Copy each of the entries below faithfully, setting aside any pictures.

• Records from a dataset:
-------

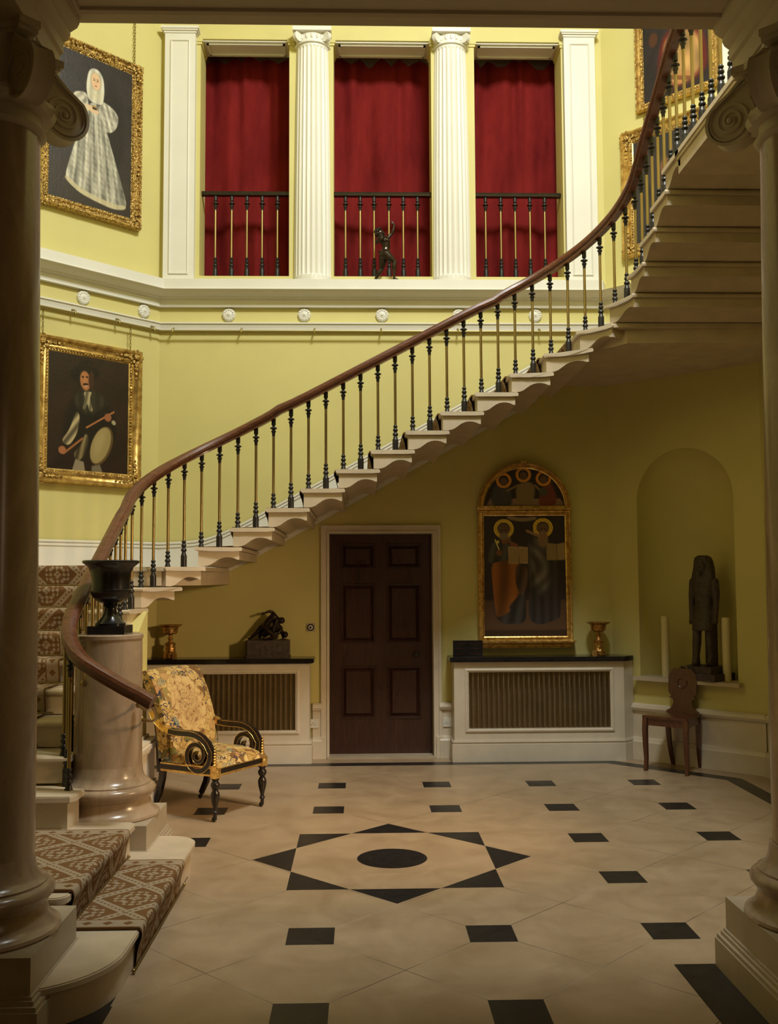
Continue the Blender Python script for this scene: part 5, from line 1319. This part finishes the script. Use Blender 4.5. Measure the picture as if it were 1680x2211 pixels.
mesh('seat_cushion', pad(24, 24, seatf), 'tapestry', AC, 50, world=False)
def backf(u, v, top):
    z0 = .40+.63*v; t_ = v
    xc = -.215-.05*t_-.16*t_**2.2
    y = (2*u-1)*(W_+.012-.004*sin(3*v)); e = (1-abs(2*u-1)**5)*(1-abs(2*v-1)**8)
    x = xc+(.045+.022*e*max(0, 1))*(1 if top else -.9)-(0 if top else .01)
    z = z0+(.012*(1-abs(2*u-1)**2) if v > .97 else 0)+(.028 if (not top and v > .9) else 0)*-1
    if v > .94: x -= .03*(v-.94)/.06
    return (x, y, z)
mesh('back_cushion', pad(20, 36, backf), 'tapestry', AC, 60, world=False)
g = G(); 
for a, b in (((.262, -W_), (.262, W_)), ((.262, W_), (-.24, W_)), ((-.24, W_), (-.24, -W_)), ((-.24, -W_), (.262, -W_))):
    g.sweep([(*a, .345), (*b, .345)], [(-.016, -.030), (.016, -.030), (.016, -.020), (.019, -.018), (.016, -.014), (.016, .020), (.020, .024), (.020, .032), (-.016, .032)], mis=[1, 1, 1, 1, 0, 1, 1, 1, 0])
mesh('seat_rail', g, ['ebony', 'goldleaf'], AC, 0, world=False)
# nail trim
g = G()
for i in range(46): g.sphere((.268, -W_+.006+(2*W_-.012)*i/45, .383), .006, seg=6, rings=4)
for sy in (-1, 1):
    for i in range(40): g.sphere((-.22+.47*i/39, sy*(W_+.006), .383), .006, seg=6, rings=4)
mesh('braid_trim', g, 'tapestry', AC, 60, world=False)
for sy in (-1, 1):
    arm = [(-.335, .735), (-.315, .700), (-.275, .660), (-.225, .625), (-.165, .605), (-.10, .598), (-.035, .597), (.03, .598), (.09, .592), (.145, .572), (.190, .538), (.218, .495)]
    cx, cz = .105, .452; sp = []
    for i in range(64):
        a = radians(12-i*9.6); r = .128*(1-.83*(i/63)**.92); sp.append((cx+r*cos(a)*1.0, cz+r*sin(a)*1.0))
    pth = [(x, sy*(W_+.004), z) for x, z in arm]+[(x, sy*(W_+.004), z) for x, z in sp]
    sc_ = [1.0]*len(arm)+[1-.50*(i/63) for i in range(64)]
    sec = [(-.022, -.017), (-.0235, -.018), (-.0235, -.021), (-.018, -.021), (.018, -.021), (.0235, -.021), (.0235, -.018), (.022, .018), (.0235, .019), (.0235, .022), (.017, .021), (0, .019), (-.017, .021), (-.0235, .022), (-.0235, .019), (-.022, .018)]
    # up vector lies in the arm plane so the band stays flat on its width
    g = G(); n = len(pth); m_ = len(sec); rows = []
    for i, p in enumerate(pth):
        a = Vector(pth[max(0, i-1)]); b = Vector(pth[min(n-1, i+1)]); t_ = (b-a).normalized(); side = Vector((0, 1, 0)); u_ = side.cross(t_) * -1
        q = sc_[i]; rows += [tuple(Vector(p)+side*x*(1 if i < len(arm) else max(.75, q))+u_*y*q) for x, y in sec]
    MI = [1, 1, 0, 0, 0, 1, 0, 1, 1, 0, 0, 0, 0, 1, 1, 0]
    fs = [(i*m_+k, i*m_+(k+1) % m_, (i+1)*m_+(k+1) % m_, (i+1)*m_+k) for i in range(n-1) for k in range(m_)]
    g.add(rows, fs); g.m = [(2 if i < 4 else MI[k]) for i in range(n-1) for k in range(m_)]
    g.f += [tuple(range(m_-1, -1, -1)), tuple((n-1)*m_+k for k in range(m_))]; g.m += [1, 1]
    am = mesh('arm', g, ['ebony', 'goldleaf', 'goldleaf'], AC, 30, world=False)
    g = G()
    for k in range(7): g.sphere((.262, sy*(W_+.004), .395+.020*k), .017-.0012*k, seg=10, rings=6, sc=(.7, 1.3, .7))
    g.box((.235, sy*(W_+.004)-.026, .372), (.272, sy*(W_+.004)+.026, .392)); g.box((.0, sy*(W_+.004)-.02, .372), (.24, sy*(W_+.004)+.02, .384))
    lab(mesh('gilt_leaf', g, 'goldleaf', am, 40, world=False), 'gilded leaf carving')
    # corner blocks and legs
    g = G().box((.240, sy*W_-.030, .305), (.288, sy*W_+.030, .374)); g.lathe([(.020, 0), (.016, .004), (.008, .006), (.0001, .006)], seg=12, mat=Matrix.Translation((.288, sy*W_, .34)) @ Matrix.Rotation(pi/2, 4, 'Y'))
    lab(mesh('corner_block', g, 'goldleaf', AC, 0, world=False), 'gilded corner block with a rosette')
    lg = G().lathe([(.012, .052), (.014, .058), (.020, .066), (.021, .074), (.015, .080), (.014, .095), (.020, .120), (.028, .150), (.032, .180), (.031, .200), (.020, .222), (.016, .228), (.024, .234), (.030, .245), (.033, .258), (.030, .270), (.020, .282), (.024, .290), (.028, .298), (.026, .307)], (.262, sy*W_, 0), 24)
    l_ = mesh('leg', lg, 'ebony', AC, 40, world=False)
    g = G().lathe([(.013, .03), (.013, .054)], (.262, sy*W_, 0), 12); g.lathe([(.001, -.008), (.014, -.008), (.017, 0), (.014, .008), (.001, .008)], seg=16, mat=Matrix.Translation((.250, sy*W_, .017)) @ Matrix.Rotation(pi/2, 4, 'X')); g.box((.245, sy*W_-.012, .014), (.268, sy*W_+.012, .036))
    mesh('castor', g, 'iron', l_, 40, world=False)
    g = G().sweep([(-.235, sy*(W_-.01), .375), (-.245, sy*(W_-.01), .26), (-.275, sy*(W_-.01), .14), (-.325, sy*(W_-.01), .045)], [(-.016, -.022), (.016, -.022), (.016, .022), (-.016, .022)], flat=False, up=(1, 0, 0), mis=[1, 0, 1, 0], scales=[1.1, 1.05, .95, .8])
    l_ = mesh('leg', g, ['ebony', 'ebony'], AC, 30, world=False)
    g = G().lathe([(.012, .03), (.012, .055)], (-.325, sy*(W_-.01), 0), 12); g.lathe([(.001, -.008), (.014, -.008), (.017, 0), (.014, .008), (.001, .008)], seg=16, mat=Matrix.Translation((-.335, sy*(W_-.01), .017)) @ Matrix.Rotation(pi/2, 4, 'X')); g.box((-.342, sy*(W_-.01)-.010, .014), (-.318, sy*(W_-.01)+.010, .034))
    mesh('castor', g, 'iron', l_, 40, world=False)
# back posts
g = G()
bpts = [(-.245, .30), (-.252, .40), (-.262, .55), (-.29, .72), (-.345, .88), (-.42, 1.0)]
for sy in (-1, 1): 
    g = G().sweep([(x-.03, sy*(W_-.01), z) for x, z in bpts], [(-.014, -.012), (.014, -.012), (.014, .012), (-.014, .012)], flat=False, up=(1, 0, 0)); mesh('back_post', g, 'ebony', AC, 30, world=False)
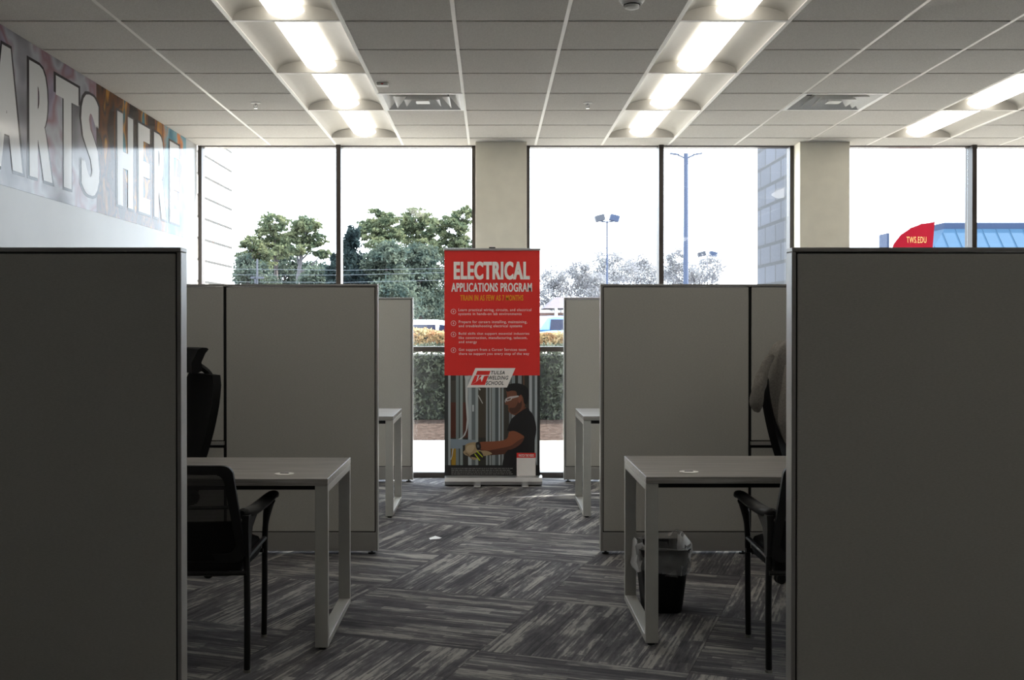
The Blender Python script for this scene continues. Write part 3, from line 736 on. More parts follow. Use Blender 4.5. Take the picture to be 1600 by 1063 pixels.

-------

• Task answer:
Continue the Blender Python script for this scene: part 5, from line 1319. This part finishes the script. Use Blender 4.5. Measure the picture as if it were 1680x2211 pixels.
mesh('seat_cushion', pad(24, 24, seatf), 'tapestry', AC, 50, world=False)
def backf(u, v, top):
    z0 = .40+.63*v; t_ = v
    xc = -.215-.05*t_-.16*t_**2.2
    y = (2*u-1)*(W_+.012-.004*sin(3*v)); e = (1-abs(2*u-1)**5)*(1-abs(2*v-1)**8)
    x = xc+(.045+.022*e*max(0, 1))*(1 if top else -.9)-(0 if top else .01)
    z = z0+(.012*(1-abs(2*u-1)**2) if v > .97 else 0)+(.028 if (not top and v > .9) else 0)*-1
    if v > .94: x -= .03*(v-.94)/.06
    return (x, y, z)
mesh('back_cushion', pad(20, 36, backf), 'tapestry', AC, 60, world=False)
g = G(); 
for a, b in (((.262, -W_), (.262, W_)), ((.262, W_), (-.24, W_)), ((-.24, W_), (-.24, -W_)), ((-.24, -W_), (.262, -W_))):
    g.sweep([(*a, .345), (*b, .345)], [(-.016, -.030), (.016, -.030), (.016, -.020), (.019, -.018), (.016, -.014), (.016, .020), (.020, .024), (.020, .032), (-.016, .032)], mis=[1, 1, 1, 1, 0, 1, 1, 1, 0])
mesh('seat_rail', g, ['ebony', 'goldleaf'], AC, 0, world=False)
# nail trim
g = G()
for i in range(46): g.sphere((.268, -W_+.006+(2*W_-.012)*i/45, .383), .006, seg=6, rings=4)
for sy in (-1, 1):
    for i in range(40): g.sphere((-.22+.47*i/39, sy*(W_+.006), .383), .006, seg=6, rings=4)
mesh('braid_trim', g, 'tapestry', AC, 60, world=False)
for sy in (-1, 1):
    arm = [(-.335, .735), (-.315, .700), (-.275, .660), (-.225, .625), (-.165, .605), (-.10, .598), (-.035, .597), (.03, .598), (.09, .592), (.145, .572), (.190, .538), (.218, .495)]
    cx, cz = .105, .452; sp = []
    for i in range(64):
        a = radians(12-i*9.6); r = .128*(1-.83*(i/63)**.92); sp.append((cx+r*cos(a)*1.0, cz+r*sin(a)*1.0))
    pth = [(x, sy*(W_+.004), z) for x, z in arm]+[(x, sy*(W_+.004), z) for x, z in sp]
    sc_ = [1.0]*len(arm)+[1-.50*(i/63) for i in range(64)]
    sec = [(-.022, -.017), (-.0235, -.018), (-.0235, -.021), (-.018, -.021), (.018, -.021), (.0235, -.021), (.0235, -.018), (.022, .018), (.0235, .019), (.0235, .022), (.017, .021), (0, .019), (-.017, .021), (-.0235, .022), (-.0235, .019), (-.022, .018)]
    # up vector lies in the arm plane so the band stays flat on its width
    g = G(); n = len(pth); m_ = len(sec); rows = []
    for i, p in enumerate(pth):
        a = Vector(pth[max(0, i-1)]); b = Vector(pth[min(n-1, i+1)]); t_ = (b-a).normalized(); side = Vector((0, 1, 0)); u_ = side.cross(t_) * -1
        q = sc_[i]; rows += [tuple(Vector(p)+side*x*(1 if i < len(arm) else max(.75, q))+u_*y*q) for x, y in sec]
    MI = [1, 1, 0, 0, 0, 1, 0, 1, 1, 0, 0, 0, 0, 1, 1, 0]
    fs = [(i*m_+k, i*m_+(k+1) % m_, (i+1)*m_+(k+1) % m_, (i+1)*m_+k) for i in range(n-1) for k in range(m_)]
    g.add(rows, fs); g.m = [(2 if i < 4 else MI[k]) for i in range(n-1) for k in range(m_)]
    g.f += [tuple(range(m_-1, -1, -1)), tuple((n-1)*m_+k for k in range(m_))]; g.m += [1, 1]
    am = mesh('arm', g, ['ebony', 'goldleaf', 'goldleaf'], AC, 30, world=False)
    g = G()
    for k in range(7): g.sphere((.262, sy*(W_+.004), .395+.020*k), .017-.0012*k, seg=10, rings=6, sc=(.7, 1.3, .7))
    g.box((.235, sy*(W_+.004)-.026, .372), (.272, sy*(W_+.004)+.026, .392)); g.box((.0, sy*(W_+.004)-.02, .372), (.24, sy*(W_+.004)+.02, .384))
    lab(mesh('gilt_leaf', g, 'goldleaf', am, 40, world=False), 'gilded leaf carving')
    # corner blocks and legs
    g = G().box((.240, sy*W_-.030, .305), (.288, sy*W_+.030, .374)); g.lathe([(.020, 0), (.016, .004), (.008, .006), (.0001, .006)], seg=12, mat=Matrix.Translation((.288, sy*W_, .34)) @ Matrix.Rotation(pi/2, 4, 'Y'))
    lab(mesh('corner_block', g, 'goldleaf', AC, 0, world=False), 'gilded corner block with a rosette')
    lg = G().lathe([(.012, .052), (.014, .058), (.020, .066), (.021, .074), (.015, .080), (.014, .095), (.020, .120), (.028, .150), (.032, .180), (.031, .200), (.020, .222), (.016, .228), (.024, .234), (.030, .245), (.033, .258), (.030, .270), (.020, .282), (.024, .290), (.028, .298), (.026, .307)], (.262, sy*W_, 0), 24)
    l_ = mesh('leg', lg, 'ebony', AC, 40, world=False)
    g = G().lathe([(.013, .03), (.013, .054)], (.262, sy*W_, 0), 12); g.lathe([(.001, -.008), (.014, -.008), (.017, 0), (.014, .008), (.001, .008)], seg=16, mat=Matrix.Translation((.250, sy*W_, .017)) @ Matrix.Rotation(pi/2, 4, 'X')); g.box((.245, sy*W_-.012, .014), (.268, sy*W_+.012, .036))
    mesh('castor', g, 'iron', l_, 40, world=False)
    g = G().sweep([(-.235, sy*(W_-.01), .375), (-.245, sy*(W_-.01), .26), (-.275, sy*(W_-.01), .14), (-.325, sy*(W_-.01), .045)], [(-.016, -.022), (.016, -.022), (.016, .022), (-.016, .022)], flat=False, up=(1, 0, 0), mis=[1, 0, 1, 0], scales=[1.1, 1.05, .95, .8])
    l_ = mesh('leg', g, ['ebony', 'ebony'], AC, 30, world=False)
    g = G().lathe([(.012, .03), (.012, .055)], (-.325, sy*(W_-.01), 0), 12); g.lathe([(.001, -.008), (.014, -.008), (.017, 0), (.014, .008), (.001, .008)], seg=16, mat=Matrix.Translation((-.335, sy*(W_-.01), .017)) @ Matrix.Rotation(pi/2, 4, 'X')); g.box((-.342, sy*(W_-.01)-.010, .014), (-.318, sy*(W_-.01)+.010, .034))
    mesh('castor', g, 'iron', l_, 40, world=False)
# back posts
g = G()
bpts = [(-.245, .30), (-.252, .40), (-.262, .55), (-.29, .72), (-.345, .88), (-.42, 1.0)]
for sy in (-1, 1): 
    g = G().sweep([(x-.03, sy*(W_-.01), z) for x, z in bpts], [(-.014, -.012), (.014, -.012), (.014, .012), (-.014, .012)], flat=False, up=(1, 0, 0)); mesh('back_post', g, 'ebony', AC, 30, world=False)
The Blender Python script for this scene continues. Write part 3, from line 736 on. More parts follow. Use Blender 4.5. Take the picture to be 1600 by 1063 pixels.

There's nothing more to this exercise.